One of the most important skills on the table-top which can be easily learned is eyeballing distances. Whilst it generally isn't going to decide games at higher play levels, the difference between newbie and mediocre I feel often revolves around gaming knowledge and being able to accurately judge differences. There are a lot of ways to do this. Let's look at a few.

Edit in: MC Tic Tac has done an awesome job of this before here.

In 40k, pre-measuring is a no-no. In Fantasy, it's the new rage (I hope this doesn't translate to 40k in 6th...). We'll obviously be looking at 40k here then. Now some things allow you to pre-measure (targeters) but more often than not you're going to have to go off your knowledge of the terrain and you're trusty eyeball and visual cortex. So we all know the board is 6' x 4'. Let's whip out some trusty primary school math and geometry and use that Greek dude's theorem for right angel triangles, Pythagosomethingorother (Pythagorean theorem for those of you who hate math). We know the board is 6 feet long and 4 feet wide so our 48" weapons can sit on board edges and fire straight across without having too many issues but when we start shooting at angles...well longer ranges are needed. Let's take a look at this diagram...

Not very elegant but without any measuring we've now got two more measurements and this can be done even further by getting out your tape measure and measuring ranges on a blank board from 12" and 24" in (two standard deployments). What this gives you is some raw numbers to go off of in your head. What this diagram shows us is spearhead deployment puts a lot more range between armies and even 48" guns will have issues reaching out and hitting you or even reaching you from their back corner into the centre of the board. At full length, even 72" guns (as rare as they are) are falling short of hitting the opposite corner but are still quite capable of hitting things in midfield. Let's now take a look at a pitched battle deployment cause I'm nice...
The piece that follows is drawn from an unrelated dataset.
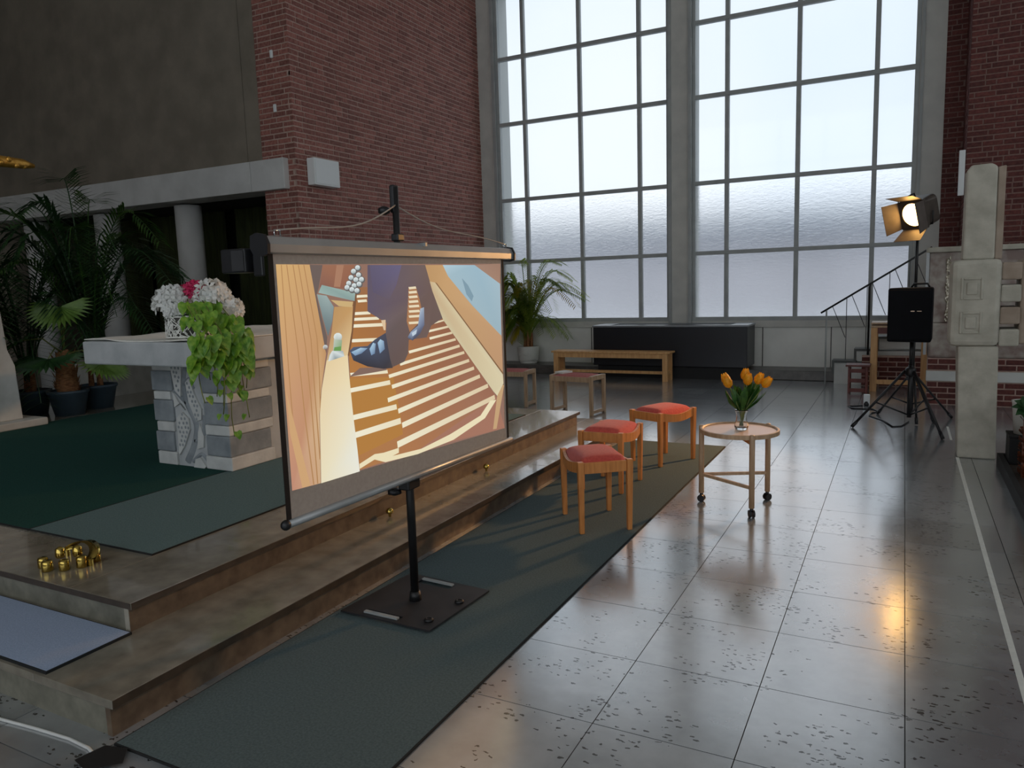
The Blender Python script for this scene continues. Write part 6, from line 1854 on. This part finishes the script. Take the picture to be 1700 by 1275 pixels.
body = MB()
lloft(body, [lbox_ring(0.02, 0.02, -0.20), lbox_ring(0.10, 0.11, -0.195), lbox_ring(0.135, 0.145, -0.16, 0.05), lbox_ring(0.135, 0.145, 0.05, 0.03)])
body.build('housing', 'lampshell', sl, smooth=False)
fr2 = MB()
lloft(fr2, [lbox_ring(0.14, 0.15, 0.035, 0.01), lbox_ring(0.14, 0.15, 0.06, 0.01)])
n4 = 40
outer, inner = [], []
for k_ in range(n4):
    an = 2 * PI * k_ / n4
    ca_, sa_ = math.cos(an), math.sin(an)
    m_ = min(0.14 / max(abs(ca_), 1e-6), 0.15 / max(abs(sa_), 1e-6))
    outer.append(lp(ca_ * m_, sa_ * m_, 0.06))
    inner.append(lp(ca_ * 0.118, sa_ * 0.118, 0.058))
fr2.add(outer + inner, [(i, (i + 1) % n4, n4 + (i + 1) % n4, n4 + i) for i in range(n4)])
fr2.build('front_frame', 'lampshell', sl)
ln = MB()
ln.add(lring(0.118, 0.045, 28) + [lp(0, 0, 0.05)], [(i, (i + 1) % 28, 28) for i in range(28)])
ln.build('lens', 'lens', sl)
for nm, e0, e1, out_dir in (('top', lp(-0.13, 0.15, 0.06), lp(0.13, 0.15, 0.06), lu), ('bottom', lp(-0.13, -0.15, 0.06), lp(0.13, -0.15, 0.06), -lu),
                            ('left', lp(-0.14, -0.14, 0.06), lp(-0.14, 0.14, 0.06), -lr), ('right', lp(0.14, -0.14, 0.06), lp(0.14, 0.14, 0.06), lr)):
    spread = {'top': 0.12, 'bottom': 0.10, 'left': 0.10, 'right': 0.02}[nm]
    ln_ = 0.16
    k = (e1 - e0) * 0.06
    a, b = e0 - k + aim * ln_ + out_dir * spread * 0.7, e1 + k + aim * ln_ + out_dir * spread * 0.7
    th = out_dir * 0.003
    mb = MB()
    mb.add([e0, e1, b, a, e0 + th, e1 + th, b + th, a + th], [(0, 1, 2, 3), (7, 6, 5, 4), (0, 4, 5, 1), (1, 5, 6, 2), (2, 6, 7, 3), (3, 7, 4, 0)])
    mb.build('barn_door', 'barn', sl)
MB().tube([lp(-0.05, 0.14, -0.1), lp(-0.05, 0.185, -0.09), lp(-0.05, 0.185, 0.0), lp(-0.05, 0.14, 0.01)], 0.008, n=8).build('top_handle', 'black', sl, smooth=True)
yk = MB()
yk.tube([lp(-0.15, 0, -0.05), Vector(lp(-0.15, -0.0, -0.05)) + Vector((0, 0, -0.13)), Vector(lp(0.15, 0.0, -0.05)) + Vector((0, 0, -0.13)), lp(0.15, 0, -0.05)], 0.009, n=8)
yk.build('yoke', 'black', sl, smooth=True)
ld = bpy.data.lights.new('stage_lamp_beam', 'SPOT')
ld.energy = LAMP_WATTS
ld.color = (1.0, 0.52, 0.2)
ld.spot_size = math.radians(65)
ld.spot_blend = 0.5
ld.shadow_soft_size = 0.09
lo_ = bpy.data.objects.new('stage_lamp_beam', ld)
COL.objects.link(lo_)
lo_.parent = sl
lo_.location = aim * 0.10
lo_.rotation_euler = (-aim).to_track_quat('Z', 'Y').to_euler()

# floor cables by the lamp
o = MB().tube([(0.09, 8.9, 0.007), (0.02, 8.6, 0.007), (-0.06, 8.55, 0.007), (-0.16, 8.9, 0.007), (-0.30, 9.15, 0.007), (-0.28, 9.35, 0.007), (-0.20, 9.45, 0.007), (-0.28, 9.62, 0.007), (-0.50, 9.60, 0.007), (-0.55, 9.75, 0.007), (-0.40, 9.85, 0.007)], 0.007, n=8).build('black_cable', 'blackplastic', None, smooth=True)
tag(rehome(o, (-0.2, 9.2, 0)), 'black cable snaking on the floor left of the speaker tripod', 'cable')
pw = thing('power_socket', 'white power strip block with a black plug on the floor', 'socket', (-0.36, 9.95, 0))
MB().box(-0.395, -0.325, 9.92, 9.98, 0.0, 0.13).build('block', 'whitebox', pw, bevel=0.006)
MB().lathe([(0.024, 0.0), (0.03, 0.02), (0.012, 0.05)], (-0.36, 9.895, 0.0), n=12).build('plug', 'blackplastic', pw, smooth=True)

# ------------------------------------------------------------------ pulpit stairs by the window
stt = thing('pulpit_stairs', 'white stairs with dark treads climbing right along the windows', 'stairs', (-0.3, 12.0, 0))
zs = [0.345, 0.52, 0.695, 0.87, 1.045]
for k, zt in enumerate(zs):
    x0 = -0.87 + 0.29 * k
    MB().box(x0, 0.41, 11.82, 12.04, (0.0 if k == 0 else zs[k - 1]), zt - 0.035).build('step_block', 'stairwhite', stt)
    MB().box(x0 - 0.03, x0 + 0.29, 11.79, 12.045, zt - 0.035, zt).build('tread', 'stairdark', stt)
    MB().box(x0 - 0.03, x0, 11.79, 12.045, (0.155 if k == 0 else zs[k - 1]), zt - 0.035).build('riser', 'stairdark', stt)
lbw = thing('brick_base_wall', 'low dark red brick wall under the pulpit stairs', 'wall', (0.0, 11.75, 0))
MB().box(-0.5, 0.62, 11.70, 11.785, 0.0, 0.43).build('mortar_bed', 'mortar', lbw)
for k in range(6):
    u = -0.5 + (0.0 if k % 2 == 0 else -0.11)
    while u < 0.60:
        a, b = max(u, -0.5), min(u + 0.21, 0.62)
        if b - a > 0.04:
            inst('brick', brick_mesh(b - a, 'darkbrick'), lbw, ((a + b) / 2, 11.69, k * 0.0688 + 0.036))
        u += 0.225
hr = thing('stair_handrail', 'thin dark handrail rising along the window to the pulpit', 'handrail', (-1.0, 11.9, 0))


def rail_z(x):
    return 1.055 + (x + 1.045) * (1.90 - 1.055) / 1.35


MB().tube([(-1.06, 11.76, rail_z(-1.06) - 0.01), (0.32, 11.76, rail_z(0.32))], 0.014, n=8).build('rail', 'black', hr, smooth=True)
MB().tube([(-0.985, 11.76, 0.0), (-0.985, 11.76, rail_z(-0.985))], 0.012, n=8).build('post', 'frame', hr, smooth=True)
MB().tube([(-0.43, 11.76, 0.435), (-0.43, 11.76, rail_z(-0.43) - 0.05), (-0.41, 11.76, rail_z(-0.41))], 0.014, n=8).build('post', 'black', hr, smooth=True)
for x in (-0.97, -0.72, -0.46, -0.18, 0.06):
    if x > -0.9:
        MB().tube([(x, 11.76, rail_z(x)), (x, 11.76, max(0.36, rail_z(x) - 0.9))], 0.005, n=6).build('baluster', 'black', hr)
    MB().tube([(x + 0.06, 11.76, rail_z(x + 0.06)), (x + 0.24, 11.76, max(0.5, rail_z(x) - 0.42))], 0.005, n=6).build('brace_rod', 'black', hr)

# red wooden crate, wooden easel frame
cr_ = thing('red_step_stool', 'small dark red wooden step stool left of the wooden frame', 'stool', (-0.51, 10.98, 0))
for x in (-0.615, -0.405):
    MB().box(x - 0.015, x + 0.015, 10.88, 11.10, 0.0, 0.36).build('side_panel', 'redwood', cr_, bevel=0.004)
MB().box(-0.66, -0.36, 10.86, 11.12, 0.36, 0.385).build('top_board', 'redwood', cr_, bevel=0.004)
for z in (0.02, 0.15, 0.28):
    MB().box(-0.60, -0.42, 10.875, 10.89, z, z + 0.05).build('slat', 'redwood', cr_)
ef = thing('wooden_frame_table', 'pale wooden frame table behind the speaker tripod', 'table', (0.0, 11.2, 0))
for x in (-0.335, 0.27):
    for y in (11.16, 11.5):
        MB().box(x - 0.04, x + 0.04, y - 0.03, y + 0.03, 0.0, 0.86).build('leg', 'pine', ef, bevel=0.004)
MB().box(-0.375, 0.31, 11.13, 11.53, 0.86, 0.89).build('tabletop', 'paleoak', ef, bevel=0.004)
MB().box(-0.375, 0.31, 11.13, 11.53, 0.905, 0.93).build('upper_board', 'paleoak', ef, bevel=0.004)
MB().box(-0.30, 0.24, 11.2, 11.45, 0.89, 0.905).build('spacer', 'redwood', ef)
MB().box(-0.295, 0.23, 11.145, 11.175, 0.10, 0.16).build('rail', 'pine', ef)
MB().box(-0.295, 0.23, 11.145, 11.175, 0.78, 0.86).build('apron', 'redwood', ef)

# ------------------------------------------------------------------ pulpit with brick base
pu = thing('pulpit', 'marble-clad pulpit parapet on a red brick base with a white band', 'pulpit', (0.8, 10.3, 0))
MB().box(0.28, 1.7, 10.215, 10.6, 0.0, 0.56).build('base_core', 'mortar', pu)
for k in range(8):
    zc = k * 0.0688 + 0.036
    if 0.27 < zc < 0.41:
        continue
    u = 0.28 - (0.0 if k % 2 == 0 else 0.11)
    while u < 1.6:
        a, b = max(u, 0.28), min(u + 0.21, 1.7)
        if b - a > 0.04:
            inst('brick', brick_mesh(b - a, 'darkbrick'), pu, ((a + b) / 2, 10.203, zc))
        u += 0.225
MB().box(0.265, 1.7, 10.19, 10.25, 0.285, 0.405).build('white_band', 'stairwhite', pu, bevel=0.005)
MB().box(0.27, 1.7, 10.2, 10.55, 0.56, 0.98).build('rough_stone_course', 'marble', pu, bevel=0.03)
MB().box(0.255, 1.7, 10.21, 10.5, 0.98, 1.80).build('marble_parapet', 'marble', pu, bevel=0.01)
MB().box(0.225, 1.75, 10.16, 10.55, 1.80, 1.86).build('coping', 'stonewhite', pu, bevel=0.01)
MB().box(0.225, 0.255, 10.18, 10.3, 0.6, 1.80).build('metal_edge', 'casing', pu)
ms = MB()
mr_ = random.Random(4)
for k in range(70):
    z = 1.0 + 0.75 * k / 70
    x = 0.45 + mr_.uniform(-0.015, 0.02)
    s = mr_.uniform(0.008, 0.018)
    ms.sphere((x, 10.195, z), s, n=6, m=4, squash=(1, 0.6, 1.4))
stuff(ms.build('glass_chips', 'mosaic', pu))

# ------------------------------------------------------------------ weathered stone pillar at the right
sv = thing('stone_pillar', 'weathered white carved stone pillar at the right edge of the floor', 'pillar', (0.58, 7.45, 0))
MB().frustum((0.585, 7.42, 0.0), (0.14, 0.13), (0.56, 7.44, 0.955), (0.145, 0.15)).build('shaft', 'stonewhite', sv, bevel=0.015)
mid = MB().box(0.345, 0.70, 7.24, 7.62, 0.955, 1.665).build('carved_block', 'stonewhite', sv, bevel=0.04)
for zc in (1.15, 1.43):
    q = MB()
    q.box(0.415, 0.435, 7.228, 7.245, zc - 0.09, zc + 0.09).box(0.555, 0.575, 7.228, 7.245, zc - 0.09, zc + 0.09)
    q.box(0.435, 0.555, 7.228, 7.245, zc - 0.09, zc - 0.072).box(0.435, 0.555, 7.228, 7.245, zc + 0.072, zc + 0.09)
    q.build('square_moulding', 'stonewhite', mid, bevel=0.006)
    MB().box(0.455, 0.535, 7.225, 7.245, zc - 0.05, zc + 0.05).build('square_boss', 'stonewhite', mid, bevel=0.01)
for k, zc in enumerate((1.03, 1.21, 1.39, 1.57)):
    MB().box(0.70, 0.84, 7.27, 7.60, zc - 0.075, zc + 0.065).build('side_course', 'stonewhite' if k % 2 == 0 else 'stonelit', mid, bevel=0.015)
MB().box(0.835, 1.08, 7.30, 7.62, 0.97, 1.66).build('lit_tan_side_block', 'stonelit', sv, bevel=0.02)
MB().prism([(0.42, 1.665), (0.645, 1.665), (0.64, 2.40), (0.60, 2.43), (0.455, 2.425), (0.425, 2.38)], 7.30, 7.52, axis='y').build('upper_stele', 'stonewhite', sv, bevel=0.015)
MB().prism([(0.645, 1.665), (0.70, 1.665), (0.70, 2.41), (0.645, 2.40)], 7.33, 7.52, axis='y').build('stele_side', 'stonelit', sv, bevel=0.01)
MB().box(0.92, 1.02, 7.35, 7.5, 0.62, 0.97).build('corbel', 'stonewhite', sv, bevel=0.02)

# planter, pot and bark stump at the right edge
pt = thing('planter_trough', 'black planter trough along the right edge of the floor', 'planter', (1.1, 6.3, 0))
MB().box(0.715, 0.755, 4.6, 7.12, 0.0, 0.10).build('side_board', 'planter', pt)
MB().box(1.45, 1.49, 4.6, 7.12, 0.0, 0.10).build('side_board', 'planter', pt)
MB().box(0.755, 1.45, 7.08, 7.12, 0.0, 0.10).build('end_board', 'planter', pt)
MB().box(0.755, 1.45, 4.6, 4.64, 0.0, 0.10).build('end_board', 'planter', pt)
MB().box(0.755, 1.45, 4.64, 7.08, 0.0, 0.07).build('soil', 'soil', pt)
pst = thing('plant_stand', 'black box under the pale grey pot beside the stone pillar', 'plant stand', (0.87, 6.95, 0.07))
MB().box(0.765, 0.98, 6.84, 7.06, 0.07, 0.28).build('box_body', 'planter', pst, bevel=0.006)
MB().box(0.76, 0.985, 6.835, 7.065, 0.28, 0.30).build('box_top', 'planter', pst, bevel=0.004)
sk = thing('bark_stump', 'rough reddish-brown bark trunk cut by the right edge of the picture', 'trunk', (0.90, 6.45, 0.07))
kb_ = MB()
kr = random.Random(2)
kb_.lathe([(0.10, 0.0), (0.10, 0.52)], (0.90, 6.45, 0.07), n=16)
for k in range(320):
    a = kr.random() * 6.283
    zz = 0.07 + kr.uniform(0.0, 0.5)
    c = Vector((0.90 + 0.098 * math.cos(a), 6.45 + 0.098 * math.sin(a), zz))
    tn = Vector((-math.sin(a), math.cos(a), 0))
    ou = Vector((math.cos(a), math.sin(a), 0))
    w = kr.uniform(0.012, 0.03)
    h = kr.uniform(0.015, 0.035)
    kb_.add([c - tn * w, c + tn * w, c + tn * w * 0.6 + ou * 0.028 + Vector((0, 0, h)), c - tn * w * 0.6 + ou * 0.022 + Vector((0, 0, h))], [(0, 1, 2, 3)])
kb_.build('bark', 'stump', sk, normals=False)
for k in range(5):
    a = 2.2 + k * 0.5
    add_leaf(sk, (0.86, 6.45, 0.58), (math.cos(a) * 0.6, math.sin(a) * 0.6, 0.5 - 0.2 * k), (0, -0.5, 1), 0.14, 'deepleaf')
o = MB().lathe([(0.07, 0.0), (0.09, 0.24), (0.095, 0.26), (0.085, 0.26), (0.08, 0.2)], (0.87, 6.95, 0.30), n=20, cap1=False).build('grey_planter_pot', 'whitepot', None, smooth=True)
tag(rehome(o, (0.87, 6.95, 0.30)), 'pale grey pot standing on the black box beside the stone pillar', 'pot')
Moving those 12" in on both sides brings the concept of cornering into play as long ranged weapons can deploy forward and still affect midfield. Vehicles with weaker side armor can now be exposed. Still sitting back in your corner is going to limit your impact upon the other side of the board whilst still being able to reach midfield. Again, all of these numbers you can work out for yourself and you should have a rough idea of these numbers before you play a game. This really helps with your deployment and allowing you to see how the battle may unfold (which influences better deployment).

How then does this relate to actual eyeballing distances? Well you've got base measurements. I don't expect many to remember the exact distances from corner to corner and for each deployment, etc. but knowing the rough numbers gives you a reference point. You'll also find a lot of these reference points during the game. Remember, whilst pre-measuring is not allowed, measuring where your unit can go is allowed as you decide where to move your unit. Also during shooting make sure you and your opponent measure the distances even if you know the units are in range. This gives you more numbers to store away and an exact reference point on the map (if you've just been rapid fired, you can assault next turn for example). Once you practice this, you'll also be able to move that 12" range around the board in your head and apply it to other units. Once you practice this you can generally just eyeball it and be accurate to within a couple of inches. This is the point you want to get to as it opens up a lot of doors for you tactically.

For one it makes your army reliable and more efficient. If you misjudge a distance and cannot assault that turn, well your unit is in for a beating next turn. If you misjudge a distance and a unit can't shoot that turn, you've just lost valuable firepower. By remembering designated measurements on the board and finally being able to actually eyeball distances fairly reliably, you will rarely find yourself in situations where these events occur. If you find yourself having trouble with judging distances or these events happening I would recommend remembering those numbers and paying attention to in-game movements and work on eyeballing distances between units, etc. Even if you know they are in range take a guess and see if it can help you improve. Becoming efficient at this will really help your army on the tabletop and make the games go quicker!